• **DIRECTIVE**:
Reproduce all the material exactly, minus any pictures it holds.

• **COLLECTED DATA**:
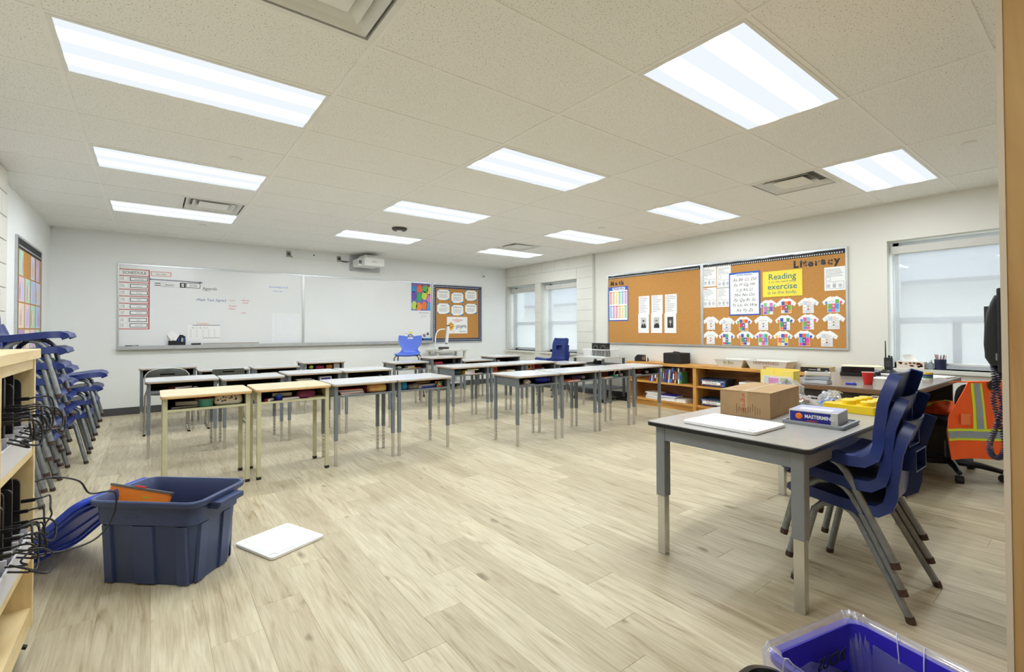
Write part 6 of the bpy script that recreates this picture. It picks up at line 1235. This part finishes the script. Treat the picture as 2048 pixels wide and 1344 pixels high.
for i, p in enumerate(pts):
    tg = (pts[min(i+1,n-1)]-pts[max(i-1,0)]).normalized(); a_ = tg.cross(Vector((1,0,0))).normalized() if abs(tg.x) < .9 else tg.cross(Vector((0,0,1))).normalized(); b2 = tg.cross(a_); hel.append(p)
core = [pts[int(i*(n-1)/900)] for i in range(901)]; H2 = []
for i in range(901):
    f_ = i/900*(n-1); k = min(int(f_), n-2); p = pts[k].lerp(pts[k+1], f_-k); tg = (pts[k+1]-pts[k]).normalized(); a_ = tg.cross(Vector((1,0,0))).normalized(); b2 = tg.cross(a_); q = i*.62; H2.append(p+(a_*math.cos(q)+b2*math.sin(q))*.0062)
B().tube(H2, .0021, 4).build('coiled_cord', mat('cord_dark_purple', (48,44,74), .35), t, smooth=True)
# ================================================================ bins at the bottom edge
M_BIN = mat('indigo_plastic', (56,44,190), .4, var=.06, scale=6)
t = thing('recycling_bin', 'indigo blue recycling bin with a clear liner at the bottom edge', 'bin', (1.645, -.70, 0), R(-13)); t.scale = (.79,1,1)
bb = B().loft([ring(.13,.13,.03,0),ring(.14,.14,.03,.004),ring(.195,.195,.035,.40),ring(.205,.205,.04,.405),ring(.205,.205,.04,.395),ring(.21,.21,.04,.395),ring(.21,.21,.04,.41),ring(.19,.19,.035,.41),ring(.136,.136,.03,.01)]).build('tub', M_BIN, t, smooth=40)
text('INDUSTRIAL', .05, M_INKD, t, .1835, -.13, .33, rot=(R(82),0,R(-90)), bold=.0015) if False else None
# lettering shows on the liner's far walls
M_LIN = film_mat('clear_liner', (.86,.86,.97), .16); random.seed(17)
def liner_ring(h, z, wob, sd): return [(x*(1+wob*math.sin(i*2.3+sd)), y*(1+wob*math.sin(i*1.7+sd*2)), z+wob*.25*math.sin(i*3.1+sd)) for i, (x, y) in enumerate(rrect(-h,h,-h,h,.04,12))]
ln = B().loft([liner_ring(.214,.30,.018,1),liner_ring(.219,.36,.014,2),liner_ring(.222,.41,.012,3),liner_ring(.214,.428,.012,4),liner_ring(.196,.418,.012,5),liner_ring(.178,.34,.02,6),liner_ring(.165,.22,.03,7),liner_ring(.15,.1,.03,8)], False).build('liner', M_LIN, t, smooth=70)
for k in range(14):
    a = random.random()*6.28; x, y = .2*math.copysign(min(1,abs(1.3*math.cos(a))),math.cos(a)), .2*math.copysign(min(1,abs(1.3*math.sin(a))),math.sin(a))
    B().tube(crv([(x*1.07,y*1.07,.36),(x*1.04,y*1.04,.427),(x*.93,y*.93,.40),(x*.86+.02*random.random(),y*.86,.30)],3), .0014, 4).build('liner_glint', mat('liner_highlight', (226,224,246), .15), ln)  # glints along the liner's creases, modelled as pale tubes
for (tt, sz, lc, rr_) in (('DISTRI', .05, (.172,-.12,.345), R(-90)), ('SCHOOL', .034, (.166,-.10,.305), R(-90)), ('INDUS', .046, (.10,.172,.345), 0), ('BOARD', .034, (.09,.166,.305), 0)):
    tx = text(tt, sz, M_INKD, t, 0, 0, 0, rot=(R(97),0,rr_), bold=.0012, name='liner_lettering'); tx.scale = (-1,1,1); tx.location = lc
t = thing('waste_bin', 'black waste bin with a black bag at the bottom edge', 'bin', (1.285, -.665, 0), R(-4)); B().loft([ring(.10,.13,.03,0),ring(.11,.14,.03,.004),ring(.15,.185,.05,.42),ring(.155,.19,.05,.42),ring(.155,.19,.05,.43),ring(.142,.177,.045,.43),ring(.105,.135,.03,.01)]).build('tub', M_BLACK, t, smooth=40)
M_BAG = mat('black_bag_film', (26,26,28), .25, var=.2, bump=.9, bscale=18)
B().loft([[(x*1.04*(1+.02*math.sin(i*2)),y*1.04,.36) for i,(x,y) in enumerate(rrect(-.155,.155,-.19,.19,.05,8))],[(x*1.045,y*1.045,.436) for x,y in rrect(-.155,.155,-.19,.19,.05,8)],[(x*.95,y*.95,.444) for x,y in rrect(-.155,.155,-.19,.19,.05,8)],[(x*.86*(1+.03*math.sin(i*3)),y*.86,.38) for i,(x,y) in enumerate(rrect(-.155,.155,-.19,.19,.05,8))],[(x*.75*(1+.06*math.sin(i*2.5)),y*.75*(1+.05*math.cos(i*2)),.25) for i,(x,y) in enumerate(rrect(-.155,.155,-.19,.19,.05,8))],[(x*.4,y*.4,.16) for x,y in rrect(-.155,.155,-.19,.19,.05,8)]], False).build('bag', M_BAG, t, smooth=60)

• **IN RESPONSE**:
Write part 6 of the bpy script that recreates this picture. It picks up at line 1235. This part finishes the script. Treat the picture as 2048 pixels wide and 1344 pixels high.
for i, p in enumerate(pts):
    tg = (pts[min(i+1,n-1)]-pts[max(i-1,0)]).normalized(); a_ = tg.cross(Vector((1,0,0))).normalized() if abs(tg.x) < .9 else tg.cross(Vector((0,0,1))).normalized(); b2 = tg.cross(a_); hel.append(p)
core = [pts[int(i*(n-1)/900)] for i in range(901)]; H2 = []
for i in range(901):
    f_ = i/900*(n-1); k = min(int(f_), n-2); p = pts[k].lerp(pts[k+1], f_-k); tg = (pts[k+1]-pts[k]).normalized(); a_ = tg.cross(Vector((1,0,0))).normalized(); b2 = tg.cross(a_); q = i*.62; H2.append(p+(a_*math.cos(q)+b2*math.sin(q))*.0062)
B().tube(H2, .0021, 4).build('coiled_cord', mat('cord_dark_purple', (48,44,74), .35), t, smooth=True)
# ================================================================ bins at the bottom edge
M_BIN = mat('indigo_plastic', (56,44,190), .4, var=.06, scale=6)
t = thing('recycling_bin', 'indigo blue recycling bin with a clear liner at the bottom edge', 'bin', (1.645, -.70, 0), R(-13)); t.scale = (.79,1,1)
bb = B().loft([ring(.13,.13,.03,0),ring(.14,.14,.03,.004),ring(.195,.195,.035,.40),ring(.205,.205,.04,.405),ring(.205,.205,.04,.395),ring(.21,.21,.04,.395),ring(.21,.21,.04,.41),ring(.19,.19,.035,.41),ring(.136,.136,.03,.01)]).build('tub', M_BIN, t, smooth=40)
text('INDUSTRIAL', .05, M_INKD, t, .1835, -.13, .33, rot=(R(82),0,R(-90)), bold=.0015) if False else None
# lettering shows on the liner's far walls
M_LIN = film_mat('clear_liner', (.86,.86,.97), .16); random.seed(17)
def liner_ring(h, z, wob, sd): return [(x*(1+wob*math.sin(i*2.3+sd)), y*(1+wob*math.sin(i*1.7+sd*2)), z+wob*.25*math.sin(i*3.1+sd)) for i, (x, y) in enumerate(rrect(-h,h,-h,h,.04,12))]
ln = B().loft([liner_ring(.214,.30,.018,1),liner_ring(.219,.36,.014,2),liner_ring(.222,.41,.012,3),liner_ring(.214,.428,.012,4),liner_ring(.196,.418,.012,5),liner_ring(.178,.34,.02,6),liner_ring(.165,.22,.03,7),liner_ring(.15,.1,.03,8)], False).build('liner', M_LIN, t, smooth=70)
for k in range(14):
    a = random.random()*6.28; x, y = .2*math.copysign(min(1,abs(1.3*math.cos(a))),math.cos(a)), .2*math.copysign(min(1,abs(1.3*math.sin(a))),math.sin(a))
    B().tube(crv([(x*1.07,y*1.07,.36),(x*1.04,y*1.04,.427),(x*.93,y*.93,.40),(x*.86+.02*random.random(),y*.86,.30)],3), .0014, 4).build('liner_glint', mat('liner_highlight', (226,224,246), .15), ln)  # glints along the liner's creases, modelled as pale tubes
for (tt, sz, lc, rr_) in (('DISTRI', .05, (.172,-.12,.345), R(-90)), ('SCHOOL', .034, (.166,-.10,.305), R(-90)), ('INDUS', .046, (.10,.172,.345), 0), ('BOARD', .034, (.09,.166,.305), 0)):
    tx = text(tt, sz, M_INKD, t, 0, 0, 0, rot=(R(97),0,rr_), bold=.0012, name='liner_lettering'); tx.scale = (-1,1,1); tx.location = lc
t = thing('waste_bin', 'black waste bin with a black bag at the bottom edge', 'bin', (1.285, -.665, 0), R(-4)); B().loft([ring(.10,.13,.03,0),ring(.11,.14,.03,.004),ring(.15,.185,.05,.42),ring(.155,.19,.05,.42),ring(.155,.19,.05,.43),ring(.142,.177,.045,.43),ring(.105,.135,.03,.01)]).build('tub', M_BLACK, t, smooth=40)
M_BAG = mat('black_bag_film', (26,26,28), .25, var=.2, bump=.9, bscale=18)
B().loft([[(x*1.04*(1+.02*math.sin(i*2)),y*1.04,.36) for i,(x,y) in enumerate(rrect(-.155,.155,-.19,.19,.05,8))],[(x*1.045,y*1.045,.436) for x,y in rrect(-.155,.155,-.19,.19,.05,8)],[(x*.95,y*.95,.444) for x,y in rrect(-.155,.155,-.19,.19,.05,8)],[(x*.86*(1+.03*math.sin(i*3)),y*.86,.38) for i,(x,y) in enumerate(rrect(-.155,.155,-.19,.19,.05,8))],[(x*.75*(1+.06*math.sin(i*2.5)),y*.75*(1+.05*math.cos(i*2)),.25) for i,(x,y) in enumerate(rrect(-.155,.155,-.19,.19,.05,8))],[(x*.4,y*.4,.16) for x,y in rrect(-.155,.155,-.19,.19,.05,8)]], False).build('bag', M_BAG, t, smooth=60)